Manchmal kommen da aber anders geartet Warum-Fragen. So befanden Robin und ich uns vor einiger Zeit im Badezimmer und widmeten uns nach dem Baden seinen Haaren inklusive Kopfhaut. Gerade hatte ich von abgestorbenen Hautzellen (Schuppen) gesprochen, erwischte es mich: Mama, ist der Heilige Geist auch abgestorben? Kurze Verwirrung meinerseits:Nein, Robin, der ist im Himmel. Robin: Warum? Tja, wie erklärt man einem Dreieinhalbjährigen nun den Heiligen Geist? Wie erkläre ich diesen Begriff überhaupt? In der Not tun dann Eltern immer Folgendes, entweder sie sagen: Da bist du noch zu klein zu. oder – und diese Variante bevorzuge ich – sie lenken ab. Welche Geschichte wollen wir gleich lesen? Aber auch beim Geschichtenvorlesen kann man in die Warum-Falle tappen. Soll es eine Gutenachtgeschichte aus der Bibel geben, atme ich auf, wenn Robin etwas aus dem Alten Testament hören will. Hier gibt es Gut und Böse, Gott bestimmt und alles ist irgendwie an seinem richtigen Platz und erklärbar (wenigstens auf kindlicher Ebene). Die Gottesdienste im Kindergarten haben Robin aber nun „scharf" auf diesen Jesus gemacht. Mama, lies mal vom Jesus. - Oh, nein! Ständig habe ich Angst, dass Robin fragt: Warum kann Jesus auf dem Wasser gehen? Warum macht er den Mann gesund? Warum kann er aus wenig Essen viel machen? Dinge, die ich ehrlich gesagt, mir selbst nur schwer erklären kann. Aber ich habe festgestellt, dass es Robin um ganz andere Aspekte in den Geschichten geht. Dass Jesus übers Wasser gehen kann, ist doch klar, er ist schließlich Jesus. Wichtig ist die Frage, warum er es macht. Um Petrus zu helfen, ihm Mut zu machen, ihm zu zeigen, wie stark er ist. Robin hat noch nie danach gefragt, wie Jesus in seinen Heilungsgeschichten die Menschen gesund macht. Die Kraft, die er besitzt, ist für Robin einfach vorhanden und nicht anzuzweifeln. Er fragt danach, warum er diese Kraft für andere einsetzt. Auch den „Zaubertrick" hinter der Vervielfältigung der zwei Fische und fünf Brote zweifelt Robin nicht an. Seine Warum-Frage zielt darauf ab, warum Jesus all diese Menschen speist.

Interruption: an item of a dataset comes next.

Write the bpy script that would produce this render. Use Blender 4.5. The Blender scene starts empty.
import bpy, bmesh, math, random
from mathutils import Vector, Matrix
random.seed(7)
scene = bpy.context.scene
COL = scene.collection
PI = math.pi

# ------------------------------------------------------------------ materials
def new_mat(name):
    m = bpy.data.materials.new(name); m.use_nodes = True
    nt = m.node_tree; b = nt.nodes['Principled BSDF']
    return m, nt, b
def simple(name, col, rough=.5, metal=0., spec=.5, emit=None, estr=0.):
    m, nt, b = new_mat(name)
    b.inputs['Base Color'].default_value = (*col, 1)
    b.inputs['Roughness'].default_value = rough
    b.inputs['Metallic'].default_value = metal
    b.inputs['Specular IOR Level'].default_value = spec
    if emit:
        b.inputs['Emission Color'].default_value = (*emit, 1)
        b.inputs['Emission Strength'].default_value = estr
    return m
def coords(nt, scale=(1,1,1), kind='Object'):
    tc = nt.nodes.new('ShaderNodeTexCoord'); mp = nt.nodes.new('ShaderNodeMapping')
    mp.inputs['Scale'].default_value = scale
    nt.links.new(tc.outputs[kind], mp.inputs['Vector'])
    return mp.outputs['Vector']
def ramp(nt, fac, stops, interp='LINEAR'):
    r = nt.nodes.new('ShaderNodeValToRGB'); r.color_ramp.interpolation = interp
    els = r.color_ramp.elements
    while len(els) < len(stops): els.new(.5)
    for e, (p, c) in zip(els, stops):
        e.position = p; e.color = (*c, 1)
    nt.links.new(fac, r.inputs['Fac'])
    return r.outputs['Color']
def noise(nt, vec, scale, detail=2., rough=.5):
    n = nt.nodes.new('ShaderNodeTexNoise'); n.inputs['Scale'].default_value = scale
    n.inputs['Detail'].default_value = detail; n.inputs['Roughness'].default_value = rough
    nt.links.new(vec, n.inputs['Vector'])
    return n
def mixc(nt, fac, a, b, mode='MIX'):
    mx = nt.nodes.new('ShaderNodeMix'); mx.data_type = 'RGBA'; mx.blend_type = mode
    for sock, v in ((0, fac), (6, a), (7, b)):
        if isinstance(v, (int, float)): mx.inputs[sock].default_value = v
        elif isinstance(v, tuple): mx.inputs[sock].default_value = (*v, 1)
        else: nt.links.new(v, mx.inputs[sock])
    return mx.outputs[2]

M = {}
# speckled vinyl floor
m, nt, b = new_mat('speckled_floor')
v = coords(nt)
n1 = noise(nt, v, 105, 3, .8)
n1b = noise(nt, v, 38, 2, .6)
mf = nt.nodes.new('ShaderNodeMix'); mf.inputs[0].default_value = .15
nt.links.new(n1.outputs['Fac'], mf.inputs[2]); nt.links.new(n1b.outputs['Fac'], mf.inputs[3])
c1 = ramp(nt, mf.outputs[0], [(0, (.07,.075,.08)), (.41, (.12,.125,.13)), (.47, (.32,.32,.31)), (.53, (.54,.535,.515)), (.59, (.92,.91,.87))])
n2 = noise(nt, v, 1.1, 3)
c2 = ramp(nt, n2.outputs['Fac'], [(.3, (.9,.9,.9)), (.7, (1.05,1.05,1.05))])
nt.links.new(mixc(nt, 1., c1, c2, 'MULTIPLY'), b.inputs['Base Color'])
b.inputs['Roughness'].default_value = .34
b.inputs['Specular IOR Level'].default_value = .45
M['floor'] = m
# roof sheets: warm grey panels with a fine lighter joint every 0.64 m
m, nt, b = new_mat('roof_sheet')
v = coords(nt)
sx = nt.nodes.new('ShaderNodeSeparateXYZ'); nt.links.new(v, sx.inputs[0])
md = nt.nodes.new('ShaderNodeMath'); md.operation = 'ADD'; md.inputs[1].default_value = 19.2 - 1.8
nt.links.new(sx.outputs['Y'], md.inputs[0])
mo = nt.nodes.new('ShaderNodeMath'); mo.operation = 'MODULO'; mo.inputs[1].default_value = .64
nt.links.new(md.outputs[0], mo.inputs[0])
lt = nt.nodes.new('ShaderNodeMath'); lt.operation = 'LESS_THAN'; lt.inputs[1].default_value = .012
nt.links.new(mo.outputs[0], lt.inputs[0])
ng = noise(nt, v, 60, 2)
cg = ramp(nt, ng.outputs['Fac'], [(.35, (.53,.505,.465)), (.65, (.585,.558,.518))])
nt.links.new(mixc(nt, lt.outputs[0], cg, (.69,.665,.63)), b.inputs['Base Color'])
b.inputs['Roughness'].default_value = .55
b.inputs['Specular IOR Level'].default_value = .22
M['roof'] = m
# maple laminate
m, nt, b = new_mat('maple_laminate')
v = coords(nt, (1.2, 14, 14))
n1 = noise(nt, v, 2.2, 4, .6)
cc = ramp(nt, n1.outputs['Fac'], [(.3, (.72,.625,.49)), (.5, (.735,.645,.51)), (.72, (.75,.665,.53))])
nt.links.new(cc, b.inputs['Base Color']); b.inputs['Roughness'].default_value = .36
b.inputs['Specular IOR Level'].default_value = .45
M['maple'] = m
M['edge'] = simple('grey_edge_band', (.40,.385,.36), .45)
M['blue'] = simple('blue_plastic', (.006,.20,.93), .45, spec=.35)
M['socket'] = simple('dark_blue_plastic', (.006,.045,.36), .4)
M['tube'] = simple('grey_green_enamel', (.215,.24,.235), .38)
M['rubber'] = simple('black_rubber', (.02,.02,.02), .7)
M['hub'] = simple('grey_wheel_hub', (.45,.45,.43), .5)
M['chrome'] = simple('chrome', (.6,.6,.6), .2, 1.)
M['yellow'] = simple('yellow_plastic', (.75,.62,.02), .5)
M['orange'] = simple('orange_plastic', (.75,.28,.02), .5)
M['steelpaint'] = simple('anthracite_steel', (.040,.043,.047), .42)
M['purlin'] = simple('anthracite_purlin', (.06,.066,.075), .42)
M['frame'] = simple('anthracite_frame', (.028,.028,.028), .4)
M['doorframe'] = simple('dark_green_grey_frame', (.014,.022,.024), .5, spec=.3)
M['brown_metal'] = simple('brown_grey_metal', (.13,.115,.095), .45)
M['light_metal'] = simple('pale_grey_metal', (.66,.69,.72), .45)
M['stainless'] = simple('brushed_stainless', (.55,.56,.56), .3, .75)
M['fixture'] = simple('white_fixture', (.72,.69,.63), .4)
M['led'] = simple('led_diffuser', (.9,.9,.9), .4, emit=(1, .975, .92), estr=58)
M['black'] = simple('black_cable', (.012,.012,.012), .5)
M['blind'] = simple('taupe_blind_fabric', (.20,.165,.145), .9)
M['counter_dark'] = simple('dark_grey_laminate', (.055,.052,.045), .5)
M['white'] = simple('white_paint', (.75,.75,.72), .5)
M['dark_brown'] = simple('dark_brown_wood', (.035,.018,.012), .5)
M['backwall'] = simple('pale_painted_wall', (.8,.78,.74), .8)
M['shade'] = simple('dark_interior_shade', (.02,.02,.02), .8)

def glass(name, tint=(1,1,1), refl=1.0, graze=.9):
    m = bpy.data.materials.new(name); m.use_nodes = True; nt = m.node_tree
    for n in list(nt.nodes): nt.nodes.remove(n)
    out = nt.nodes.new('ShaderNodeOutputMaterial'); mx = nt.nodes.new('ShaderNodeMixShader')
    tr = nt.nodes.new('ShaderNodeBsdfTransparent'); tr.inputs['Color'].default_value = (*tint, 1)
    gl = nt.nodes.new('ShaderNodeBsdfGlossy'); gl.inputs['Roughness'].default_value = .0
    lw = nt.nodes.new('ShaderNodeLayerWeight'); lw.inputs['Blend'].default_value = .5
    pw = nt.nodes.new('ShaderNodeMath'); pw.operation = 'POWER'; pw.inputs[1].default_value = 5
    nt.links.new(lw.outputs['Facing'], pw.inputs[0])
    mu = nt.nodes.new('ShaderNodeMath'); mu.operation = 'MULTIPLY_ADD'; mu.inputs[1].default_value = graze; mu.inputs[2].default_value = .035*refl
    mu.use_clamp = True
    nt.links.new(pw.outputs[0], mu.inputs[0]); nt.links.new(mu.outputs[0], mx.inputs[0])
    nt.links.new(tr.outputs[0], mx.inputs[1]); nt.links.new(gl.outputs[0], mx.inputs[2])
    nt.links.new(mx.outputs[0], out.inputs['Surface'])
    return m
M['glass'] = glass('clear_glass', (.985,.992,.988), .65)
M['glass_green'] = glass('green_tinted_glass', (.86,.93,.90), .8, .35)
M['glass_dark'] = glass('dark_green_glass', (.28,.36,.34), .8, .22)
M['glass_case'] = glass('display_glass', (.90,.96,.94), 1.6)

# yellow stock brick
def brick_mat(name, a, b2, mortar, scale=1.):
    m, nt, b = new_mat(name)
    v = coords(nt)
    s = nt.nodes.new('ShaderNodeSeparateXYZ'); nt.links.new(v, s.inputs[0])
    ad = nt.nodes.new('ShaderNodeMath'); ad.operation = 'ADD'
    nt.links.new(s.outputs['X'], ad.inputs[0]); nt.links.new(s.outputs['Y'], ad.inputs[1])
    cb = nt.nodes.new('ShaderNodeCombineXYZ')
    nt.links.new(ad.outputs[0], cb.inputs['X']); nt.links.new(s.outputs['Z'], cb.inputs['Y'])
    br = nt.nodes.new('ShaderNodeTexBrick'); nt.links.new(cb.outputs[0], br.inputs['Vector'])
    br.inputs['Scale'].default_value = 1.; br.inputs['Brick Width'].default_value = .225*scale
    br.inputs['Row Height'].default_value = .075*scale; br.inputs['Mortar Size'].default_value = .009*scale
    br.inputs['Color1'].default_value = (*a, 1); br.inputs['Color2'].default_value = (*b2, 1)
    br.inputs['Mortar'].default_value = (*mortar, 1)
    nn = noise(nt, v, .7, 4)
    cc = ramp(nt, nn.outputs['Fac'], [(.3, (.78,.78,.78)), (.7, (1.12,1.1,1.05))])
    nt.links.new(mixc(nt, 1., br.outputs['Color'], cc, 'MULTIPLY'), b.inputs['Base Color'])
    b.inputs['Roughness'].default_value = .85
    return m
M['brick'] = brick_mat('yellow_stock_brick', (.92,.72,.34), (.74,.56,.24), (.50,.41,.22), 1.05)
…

Das Staunen des Kindes, der kindliche Blick verleiht mir eine ganz neue Perspektive auf altbekannte Geschichten und vermeintlich schon verstandene Zusammenhänge. Meine möglichst kindgerechten Erklärungsversuche lassen das ein oder andere Mal mir selbst „ein Licht aufgehen". Dies eröffnet mir die Möglichkeit einmal wieder ganz neu über meinen Glauben zu philosophieren. Ich wünsche jedem von Ihnen solch neue Zugangsmöglichkeiten. (Gerne leihen wir auch mal Kinder aus, schließlich muss man sich vom vielen WARUM auch mal erholen).